4500年前の古代彫刻、英国で27億円落札に激怒するエジプト
英イングランドの工業都市ノーサンプトン市が財政難の美術館を改装するため、倉庫に4年間眠らせていた4500年前の古代エジプト彫刻「セカムカ(Sekhemka)」をロンドンの競売会社クリスティーズで競売にかけた。
10日に行われた入札の結果、手数料などを含め、古代エジプトの美術品としては2012年に370万ポンドで落札されたエジプト神話の「豊穣と受胎の女神イシス」の砂岩像をはるかに上回る約1576万ポンド(約27億3500万円)の値がついた。
ノーサンプトン市はホクホク顔だが、在英エジプト大使は「市民が鑑賞するというのなら古代エジプトの美術品が英国で展示されていることをまだ理解できる。しかし、要らなくなって売るぐらいなら、エジプトに返還すべきだ」とカンカンだ。
大英博物館にも古代エジプトだけでなく世界中の美術品が所蔵されているが、これまで「英国で展示されることによって世界中からやって来た人々が鑑賞できる」という理由でギリシャなどからの返還要求を突っぱねてきた。
古代美術品の競売はノーサンプトン市だけの問題にとどまらなくなる恐れがあるため、英国市民やエジプト系移民が中心になって反対運動を展開。美術協会が厳しく批判し、イングランド芸術審議会も制裁として市の美術館への補助金停止などを検討している。
競売にかけられたのは、紀元前2400~2300年に石灰岩でつくられたエジプト王室高官の彫刻だ。1849~50年にナイルヴァリーを旅行した科学者で美術品愛好家のノーサンプトン侯爵2世が入手して、後に家族によってノーサンプトン美術館に寄贈された。「セカムカ」は約1世紀にわたって美術館で展示されてきたが、4年前からお蔵入りしていたという。
英国のキャメロン政権は財政再建に取り組んでいるためイングランド芸術審議会の予算も2010年から36%削減された。そこで、ノーサンプトン市では美術館の展示スペースを2倍に拡張、売店や喫茶店、地元の靴作りの展示センターを設けるため、「セカムカ」を競売にかけ資金を捻出することになった。

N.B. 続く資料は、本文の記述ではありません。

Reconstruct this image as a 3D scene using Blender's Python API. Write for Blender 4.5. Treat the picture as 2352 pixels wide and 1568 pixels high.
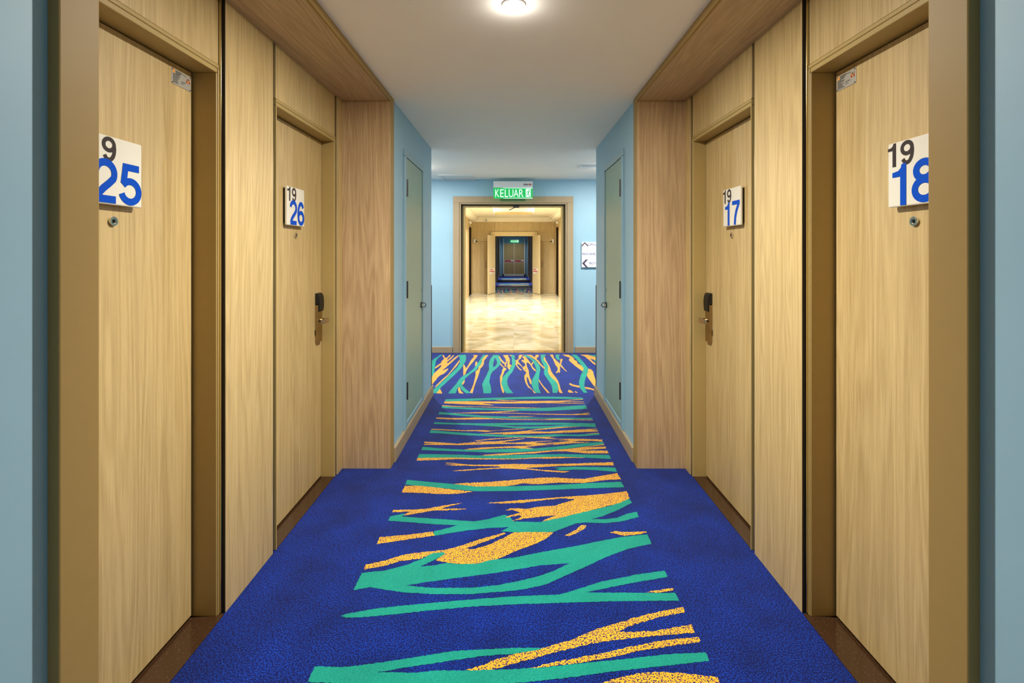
import bpy, bmesh, math, random
from mathutils import Vector, Matrix
from mathutils.geometry import tessellate_polygon

random.seed(7)
for o in list(bpy.data.objects):
    bpy.data.objects.remove(o)
scene = bpy.context.scene
COL = scene.collection

# ---------------------------------------------------------------- camera
F = 17.0 / 36.0 * 2352.0          # focal length in pixels (17 mm shift lens)
H = 1.41                          # eye height
VX, VY = 1180.0, 580.0            # vanishing point of the corridor
cam = bpy.data.cameras.new('camera')
cam.lens = 17.0
cam.sensor_width = 36.0
cam.sensor_fit = 'HORIZONTAL'
cam.shift_x = -(VX - 1176.0) / 2352.0
cam.shift_y = -(784.0 - VY) / 2352.0
cam.clip_start = 0.02
camo = bpy.data.objects.new('camera', cam)
camo.location = (0, 0, H)
camo.rotation_euler = (math.pi / 2, 0, 0)
COL.objects.link(camo)
scene.camera = camo

# ---------------------------------------------------------------- world, exposure
w = bpy.data.worlds.new('world')
scene.world = w
w.use_nodes = True
w.node_tree.nodes['Background'].inputs[0].default_value = (0.9, 0.95, 1.0, 1)
w.node_tree.nodes['Background'].inputs[1].default_value = 0.05
scene.view_settings.view_transform = 'Standard'
scene.view_settings.look = 'None'
scene.view_settings.gamma = 1.0
scene.view_settings.use_curve_mapping = False
scene.view_settings.exposure = 0.42

scene.cycles.max_bounces = 7
scene.cycles.diffuse_bounces = 6
scene.cycles.glossy_bounces = 2
scene.cycles.transmission_bounces = 0
scene.cycles.caustics_reflective = False
scene.cycles.caustics_refractive = False

# light levels (watts) of the building's lamps and the washes added to them
P_CORRIDOR = 135.0     # beam of a corridor downlight
W_CORRIDOR = 34.0      # extra wide lamp added at the fitting to lift walls and ceiling
P_CROSS = 105.0
W_CROSS = 30.0
P_LOBBY = 23.0
P_FAR = 420.0
CONE = (math.radians(135), 1.0)
WARM = (1.0, 0.94, 0.84)
NEUTRAL = (0.95, 0.975, 1.0)
NARROW = (math.radians(64), 0.6)


# ---------------------------------------------------------------- helpers
def lin(c):
    c /= 255.0
    return c / 12.92 if c <= 0.04045 else ((c + 0.055) / 1.055) ** 2.4


def C(r, g, b):
    return (lin(r), lin(g), lin(b), 1.0)


MATS = {}


def new_mat(name):
    m = bpy.data.materials.new(name)
    m.use_nodes = True
    return m, m.node_tree, m.node_tree.nodes['Principled BSDF']


def plain(name, col, rough=0.6, metal=0.0, noise=0.04, scale=30.0, bump=0.0, spec=0.5):
    """procedural paint / metal: a colour with faint mottling"""
    m, nt, b = new_mat(name)
    tc = nt.nodes.new('ShaderNodeTexCoord')
    n = nt.nodes.new('ShaderNodeTexNoise')
    n.inputs['Scale'].default_value = scale
    n.inputs['Detail'].default_value = 1
    nt.links.new(tc.outputs['Object'], n.inputs['Vector'])
    r = nt.nodes.new('ShaderNodeMapRange')
    r.inputs[3].default_value = 1 - noise
    r.inputs[4].default_value = 1 + noise
    nt.links.new(n.outputs['Fac'], r.inputs[0])
    mx = nt.nodes.new('ShaderNodeMix')
    mx.data_type = 'RGBA'
    mx.blend_type = 'MULTIPLY'
    mx.inputs[0].default_value = 1
    mx.inputs[6].default_value = col
    nt.links.new(r.outputs[0], mx.inputs[7])
    nt.links.new(mx.outputs[2], b.inputs['Base Color'])
    b.inputs['Roughness'].default_value = rough
    b.inputs['Metallic'].default_value = metal
    b.inputs['Specular IOR Level'].default_value = spec
    if bump:
        bp = nt.nodes.new('ShaderNodeBump')
        bp.inputs['Strength'].default_value = bump
        bp.inputs['Distance'].default_value = 0.001
        n2 = nt.nodes.new('ShaderNodeTexNoise')
        n2.inputs['Scale'].default_value = 350
        nt.links.new(tc.outputs['Object'], n2.inputs['Vector'])
        nt.links.new(n2.outputs['Fac'], bp.inputs['Height'])
        nt.links.new(bp.outputs['Normal'], b.inputs['Normal'])
    MATS[name] = m
    return m


def emit(name, col, strength):
    m, nt, b = new_mat(name)
    b.inputs['Base Color'].default_value = (0.02, 0.02, 0.02, 1)
    b.inputs['Emission Color'].default_value = col
    b.inputs['Emission Strength'].default_value = strength
    if not name.startswith('cove'):
        m.cycles.emission_sampling = 'NONE'      # the lamp objects carry this light
    MATS[name] = m
    return m


def wood(name, light, dark, axis='Z', rough=0.42):
    """straight-grained oak laminate, grain running along the given axis"""
    m, nt, b = new_mat(name)
    N, L = nt.nodes, nt.links
    tc = N.new('ShaderNodeTexCoord')
    oi = N.new('ShaderNodeObjectInfo')
    ad = N.new('ShaderNodeVectorMath')
    ad.operation = 'MULTIPLY_ADD'
    cmb = N.new('ShaderNodeCombineXYZ')
    for k in range(3):
        L.new(oi.outputs['Random'], cmb.inputs[k])
    L.new(cmb.outputs[0], ad.inputs[0])
    ad.inputs[1].default_value = (7.3, 5.1, 3.7)
    L.new(tc.outputs['Object'], ad.inputs[2])

    def mapped(sx, sl):
        mp = N.new('ShaderNodeMapping')
        s = [sx, sx, sx]
        s['XYZ'.index(axis)] = sl
        mp.inputs['Scale'].default_value = s
        L.new(ad.outputs[0], mp.inputs['Vector'])
        return mp
    # fine pores and streaks
    n1 = N.new('ShaderNodeTexNoise')
    n1.inputs['Scale'].default_value = 1
    n1.inputs['Detail'].default_value = 5
    n1.inputs['Roughness'].default_value = 0.65
    L.new(mapped(330, 5.0).outputs[0], n1.inputs['Vector'])
    # broad bands
    n2 = N.new('ShaderNodeTexNoise')
    n2.inputs['Scale'].default_value = 1
    n2.inputs['Detail'].default_value = 3
    L.new(mapped(60, 0.6).outputs[0], n2.inputs['Vector'])
    # cathedral figure
    n3 = N.new('ShaderNodeTexNoise')
    n3.inputs['Scale'].default_value = 1
    n3.inputs['Detail'].default_value = 2
    L.new(mapped(6.5, 0.42).outputs[0], n3.inputs['Vector'])
    mu = N.new('ShaderNodeMath')
    mu.operation = 'MULTIPLY'
    mu.inputs[1].default_value = 95
    L.new(n3.outputs['Fac'], mu.inputs[0])
    sn = N.new('ShaderNodeMath')
    sn.operation = 'SINE'
    L.new(mu.outputs[0], sn.inputs[0])

    def scaled(sock, k, add=0.0):
        q = N.new('ShaderNodeMath')
        q.operation = 'MULTIPLY_ADD'
        q.inputs[1].default_value = k
        q.inputs[2].default_value = add
        L.new(sock, q.inputs[0])
        return q.outputs[0]

    def plus(a, c):
        q = N.new('ShaderNodeMath')
        q.operation = 'ADD'
        L.new(a, q.inputs[0])
        L.new(c, q.inputs[1])
        return q.outputs[0]
    n4 = N.new('ShaderNodeTexNoise')
    n4.inputs['Scale'].default_value = 1
    n4.inputs['Detail'].default_value = 2
    L.new(mapped(9, 0.2).outputs[0], n4.inputs['Vector'])
    f = plus(plus(plus(scaled(n1.outputs['Fac'], 1.9, -0.95), scaled(n2.outputs['Fac'], 0.7, -0.35)), scaled(n4.outputs['Fac'], 0.6, -0.3)), scaled(sn.outputs[0], 0.15, 0.53))
    mx = N.new('ShaderNodeMix')
    mx.data_type = 'RGBA'
    mx.clamp_factor = True
    L.new(f, mx.inputs[0])
    mx.inputs[6].default_value = dark
    mx.inputs[7].default_value = light
    L.new(mx.outputs[2], b.inputs['Base Color'])
    b.inputs['Roughness'].default_value = rough
    MATS[name] = m
    return m


def carpet(name, base, fleck, amount, scale, gold=None, mottle=0.25):
    """tufted carpet: base yarn with flecks of a second yarn"""
    m, nt, b = new_mat(name)
    N, L = nt.nodes, nt.links
    tc = N.new('ShaderNodeTexCoord')
    n = N.new('ShaderNodeTexNoise')
    n.inputs['Scale'].default_value = scale
    n.inputs['Detail'].default_value = 1
    n.inputs['Roughness'].default_value = 0.5
    L.new(tc.outputs['Object'], n.inputs['Vector'])
    cr = N.new('ShaderNodeMapRange')
    cr.inputs[1].default_value = amount - 0.045
    cr.inputs[2].default_value = amount + 0.045
    L.new(n.outputs['Fac'], cr.inputs[0])
    mx = N.new('ShaderNodeMix')
    mx.data_type = 'RGBA'
    L.new(cr.outputs[0], mx.inputs[0])
    mx.inputs[6].default_value = base
    mx.inputs[7].default_value = fleck
    # worn, brushed pile: broad mottling
    n2 = N.new('ShaderNodeTexNoise')
    n2.inputs['Scale'].default_value = 5
    n2.inputs['Detail'].default_value = 4
    L.new(tc.outputs['Object'], n2.inputs['Vector'])
    r = N.new('ShaderNodeMapRange')
    r.inputs[1].default_value = 0.3
    r.inputs[2].default_value = 0.7
    r.inputs[3].default_value = 1 - mottle
    r.inputs[4].default_value = 1 + mottle
    L.new(n2.outputs['Fac'], r.inputs[0])
    mm = N.new('ShaderNodeMix')
    mm.data_type = 'RGBA'
    mm.blend_type = 'MULTIPLY'
    mm.inputs[0].default_value = 1
    L.new(mx.outputs[2], mm.inputs[6])
    L.new(r.outputs[0], mm.inputs[7])
    L.new(mm.outputs[2], b.inputs['Base Color'])
    b.inputs['Roughness'].default_value = 0.95
    b.inputs['Specular IOR Level'].default_value = 0.1
    b.inputs['Sheen Weight'].default_value = 0.15
    b.inputs['Sheen Roughness'].default_value = 0.5
    bp = N.new('ShaderNodeBump')
    bp.inputs['Strength'].default_value = 0.35
    bp.inputs['Distance'].default_value = 0.002
    L.new(n.outputs['Fac'], bp.inputs['Height'])
    L.new(bp.outputs['Normal'], b.inputs['Normal'])
    MATS[name] = m
    return m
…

ノーサンプトン市は「残念ながらセカムカは我が美術館の目玉展示品ではなく、この100年、人気を集めることはなかった」と悪びれもせず、売却代金で美術館を改装するという。
英国では世界金融危機後、地方自治体が美術館を維持するため収蔵する美術品を売却するケースが少なくなく、昨年にはロンドンのクロイドン自治区が中国の陶磁器コレクションを香港で競売にかけ、800万ポンドを捻出した。
今回、ノーサンプトン市が起こした騒動は、資金難に陥った先進国の美術館が所蔵する古代コレクションを売却するリスクを浮き彫りにした。帝国主義時代のドサクサに英国が世界中からかき集めた古代美術品の取り扱いをめぐり、再び論争が起きそうな気配だ。